## REQUIREMENTS:
Quote every line of the material beneath this one.

## GIVEN INFORMATION:
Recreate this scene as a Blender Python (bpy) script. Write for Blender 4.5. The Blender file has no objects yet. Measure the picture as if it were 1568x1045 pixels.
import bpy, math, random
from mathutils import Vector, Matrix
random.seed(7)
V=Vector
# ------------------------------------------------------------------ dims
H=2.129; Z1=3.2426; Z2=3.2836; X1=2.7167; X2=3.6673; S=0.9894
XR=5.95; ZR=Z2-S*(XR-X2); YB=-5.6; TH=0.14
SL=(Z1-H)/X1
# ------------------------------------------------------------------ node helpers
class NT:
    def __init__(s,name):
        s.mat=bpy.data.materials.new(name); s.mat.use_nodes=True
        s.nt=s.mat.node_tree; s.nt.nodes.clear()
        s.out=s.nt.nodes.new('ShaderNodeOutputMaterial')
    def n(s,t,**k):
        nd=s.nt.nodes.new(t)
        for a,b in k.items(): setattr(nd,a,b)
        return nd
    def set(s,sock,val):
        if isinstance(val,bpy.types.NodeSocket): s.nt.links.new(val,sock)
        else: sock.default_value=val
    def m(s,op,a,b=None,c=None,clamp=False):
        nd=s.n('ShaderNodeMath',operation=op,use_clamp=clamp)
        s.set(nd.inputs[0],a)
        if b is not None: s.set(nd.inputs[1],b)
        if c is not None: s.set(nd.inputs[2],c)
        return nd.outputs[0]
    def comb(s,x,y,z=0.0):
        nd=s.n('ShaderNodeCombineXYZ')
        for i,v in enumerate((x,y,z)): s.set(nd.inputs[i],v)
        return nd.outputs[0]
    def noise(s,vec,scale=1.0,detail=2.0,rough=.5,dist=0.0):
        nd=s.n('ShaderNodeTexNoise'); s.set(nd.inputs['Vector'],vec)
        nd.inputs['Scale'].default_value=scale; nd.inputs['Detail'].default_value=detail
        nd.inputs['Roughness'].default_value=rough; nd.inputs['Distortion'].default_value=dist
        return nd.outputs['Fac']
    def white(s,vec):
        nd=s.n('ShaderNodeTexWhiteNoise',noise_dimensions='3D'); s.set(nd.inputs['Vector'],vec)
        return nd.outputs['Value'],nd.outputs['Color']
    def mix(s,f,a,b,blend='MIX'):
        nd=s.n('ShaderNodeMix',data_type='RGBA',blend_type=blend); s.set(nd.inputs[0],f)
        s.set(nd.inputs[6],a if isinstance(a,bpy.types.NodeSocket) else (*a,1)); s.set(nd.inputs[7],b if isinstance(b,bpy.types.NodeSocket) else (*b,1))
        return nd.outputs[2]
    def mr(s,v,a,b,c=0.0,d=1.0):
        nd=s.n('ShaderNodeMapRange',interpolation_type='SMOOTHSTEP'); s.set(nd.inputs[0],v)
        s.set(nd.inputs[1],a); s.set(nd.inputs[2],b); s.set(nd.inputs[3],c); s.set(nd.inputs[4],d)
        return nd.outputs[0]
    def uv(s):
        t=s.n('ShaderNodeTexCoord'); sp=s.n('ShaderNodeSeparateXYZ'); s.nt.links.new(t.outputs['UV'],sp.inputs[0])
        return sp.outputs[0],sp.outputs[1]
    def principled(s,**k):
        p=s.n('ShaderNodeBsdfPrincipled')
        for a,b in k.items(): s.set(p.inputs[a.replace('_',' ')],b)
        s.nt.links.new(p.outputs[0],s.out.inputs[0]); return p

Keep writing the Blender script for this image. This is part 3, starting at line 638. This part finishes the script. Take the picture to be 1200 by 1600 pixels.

## OUTPUT BELOW:
Recreate this scene as a Blender Python (bpy) script. Write for Blender 4.5. The Blender file has no objects yet. Measure the picture as if it were 1568x1045 pixels.
import bpy, math, random
from mathutils import Vector, Matrix
random.seed(7)
V=Vector
# ------------------------------------------------------------------ dims
H=2.129; Z1=3.2426; Z2=3.2836; X1=2.7167; X2=3.6673; S=0.9894
XR=5.95; ZR=Z2-S*(XR-X2); YB=-5.6; TH=0.14
SL=(Z1-H)/X1
# ------------------------------------------------------------------ node helpers
class NT:
    def __init__(s,name):
        s.mat=bpy.data.materials.new(name); s.mat.use_nodes=True
        s.nt=s.mat.node_tree; s.nt.nodes.clear()
        s.out=s.nt.nodes.new('ShaderNodeOutputMaterial')
    def n(s,t,**k):
        nd=s.nt.nodes.new(t)
        for a,b in k.items(): setattr(nd,a,b)
        return nd
    def set(s,sock,val):
        if isinstance(val,bpy.types.NodeSocket): s.nt.links.new(val,sock)
        else: sock.default_value=val
    def m(s,op,a,b=None,c=None,clamp=False):
        nd=s.n('ShaderNodeMath',operation=op,use_clamp=clamp)
        s.set(nd.inputs[0],a)
        if b is not None: s.set(nd.inputs[1],b)
        if c is not None: s.set(nd.inputs[2],c)
        return nd.outputs[0]
    def comb(s,x,y,z=0.0):
        nd=s.n('ShaderNodeCombineXYZ')
        for i,v in enumerate((x,y,z)): s.set(nd.inputs[i],v)
        return nd.outputs[0]
    def noise(s,vec,scale=1.0,detail=2.0,rough=.5,dist=0.0):
        nd=s.n('ShaderNodeTexNoise'); s.set(nd.inputs['Vector'],vec)
        nd.inputs['Scale'].default_value=scale; nd.inputs['Detail'].default_value=detail
        nd.inputs['Roughness'].default_value=rough; nd.inputs['Distortion'].default_value=dist
        return nd.outputs['Fac']
    def white(s,vec):
        nd=s.n('ShaderNodeTexWhiteNoise',noise_dimensions='3D'); s.set(nd.inputs['Vector'],vec)
        return nd.outputs['Value'],nd.outputs['Color']
    def mix(s,f,a,b,blend='MIX'):
        nd=s.n('ShaderNodeMix',data_type='RGBA',blend_type=blend); s.set(nd.inputs[0],f)
        s.set(nd.inputs[6],a if isinstance(a,bpy.types.NodeSocket) else (*a,1)); s.set(nd.inputs[7],b if isinstance(b,bpy.types.NodeSocket) else (*b,1))
        return nd.outputs[2]
    def mr(s,v,a,b,c=0.0,d=1.0):
        nd=s.n('ShaderNodeMapRange',interpolation_type='SMOOTHSTEP'); s.set(nd.inputs[0],v)
        s.set(nd.inputs[1],a); s.set(nd.inputs[2],b); s.set(nd.inputs[3],c); s.set(nd.inputs[4],d)
        return nd.outputs[0]
    def uv(s):
        t=s.n('ShaderNodeTexCoord'); sp=s.n('ShaderNodeSeparateXYZ'); s.nt.links.new(t.outputs['UV'],sp.inputs[0])
        return sp.outputs[0],sp.outputs[1]
    def principled(s,**k):
        p=s.n('ShaderNodeBsdfPrincipled')
        for a,b in k.items(): s.set(p.inputs[a.replace('_',' ')],b)
        s.nt.links.new(p.outputs[0],s.out.inputs[0]); return p

Keep writing the Blender script for this image. This is part 3, starting at line 638. This part finishes the script. Take the picture to be 1200 by 1600 pixels.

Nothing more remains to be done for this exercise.